Afghan government troops and Moslem rebel forces fought near Kabul yesterday in what U.S. officials said appeared to be a Pakistani-inspired rebel offensive motivated in part by fears that the United States may soon cut its aid to the guerrillas.

News agency and broadcast accounts from Kabul said the government sent planes to bomb locations southeast and west of the capital and fired heavy artillery and medium-range battlefield rockets from army bases in the city, rattling buildings there. Afghan officials and rebel sources said the fighting arose from an offensive by an Islamic fundamentalist rebel faction, the Hezb-i-Islami (Islamic Party) of Gulbuddin Hekmatyar.

Hekmatyar's forces began Wednesday to mount heavy attacks on security posts guarding approaches to Kabul from adjacent Logar and Wardak provinces, according to Abdul Ghafoor Jawshan, the Afghan government's charge d'affaires in Washington. A spokesman at the Hezb-i-Islami office in New York declined to confirm that any major offensive was underway, saying simply that "we are always fighting" against the government.

There were no details of the fighting available yesterday, although Agence France-Presse quoted a foreign military attache in Kabul as saying government casualties had been heavy. The government said it had killed 70 rebels in the first day of fighting.

Some rebel officers in Pakistan and U.S. officials in Washington expressed fears that Hekmatyar's faction and Pakistan's military intelligence agency, Inter-Services Intelligence (ISI), were risking heavy civilian casualties and ultimate defeat in the drive on Kabul. According to one source, who asked not to be identified, the United States has warned Pakistan that it opposes any action that would cause civilian casualties or tend to support one rebel faction at the expense of others.

For more than a decade during which the United States covertly has sent weapons to the antigovernment resistance fighters, or mujaheddin, ISI has handled their distribution and supervised the operations of the seven rebel groups permitted to operate from Pakistani territory. The Pakistani agency has worked for years to strengthen Hekmatyar, in hopes that he might ultimately take power and provide Pakistan with continuing influence over Afghan affairs, according to independent analysts, most mujaheddin and some U.S. officials.

Mujaheddin sources quoted in Pakistan and U.S. officials expressed fears that the apparent offensive on Kabul could repeat what was the rebels' worst military and political defeat in recent years -- an unsuccessful attempt to capture the eastern city of Jalalabad in the spring of 1989. In that battle, which came shortly after the Soviet Union ended its eight-year occupation of Afghanistan, ISI ordered the mujaheddin to attack the city under the leadership of Hekmatyar's forces, but the guerrillas resisted ISI direction, and the offensive turned into an uncoordinated and costly defeat that ravaged the city and its civilian population.

During the 20 months since the Soviet withdrawal, the mujaheddin have been unable to build a broad political coalition or unified military force -- partly, according to independent analysts, because of ISI's insistence on a leading role for Hekmatyar and other fundamentalist groups.
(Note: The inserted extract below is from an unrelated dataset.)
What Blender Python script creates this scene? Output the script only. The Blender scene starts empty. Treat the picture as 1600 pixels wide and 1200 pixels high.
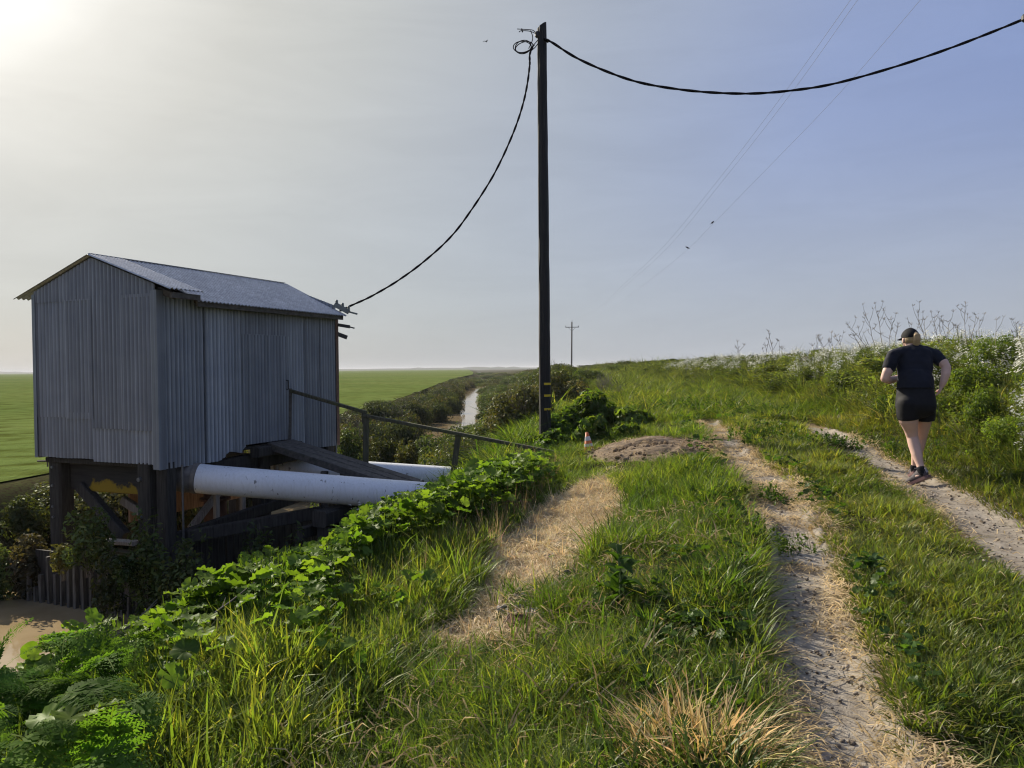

As U.S. frustration with the continued stalemate has grown, Washington has reduced its military aid to the guerrillas and has sought a political solution to the conflict in talks with Moscow.

In recent months, the Bush administration requested a reduced allocation for military aid to the guerrillas for the 1991 fiscal year -- and Congress's intelligence committees have recommended further cuts. ISI "sees that lack of support in Congress and the moves {with the Soviets} toward reconciliation, and they are afraid that the aid to the mujaheddin is going to be cut off in the coming year," said a U.S. official. "They feel a new sense of urgency to get some progress on the ground" in hopes of reviving U.S. support, he said.

Mujaheddin last week captured Tarin Kot, capital of Oruzgan Province in central Afghanistan, their first such success since last year. The victory came after ISI delivered an ultimatum to the guerrillas demanding a military advance.

Rebel field commanders who oppose ISI management of their war this year formed a National Commanders' Council to attempt military coordination independent of Pakistan. In the past 10 days, these Afghan nationalist commanders and ISI each have met near the Pakistani-Afghan border with Ahmad Shah Massoud -- the country's most powerful rebel commander, who controls much of northeastern Afghanistan -- in an apparent attempt to win his support.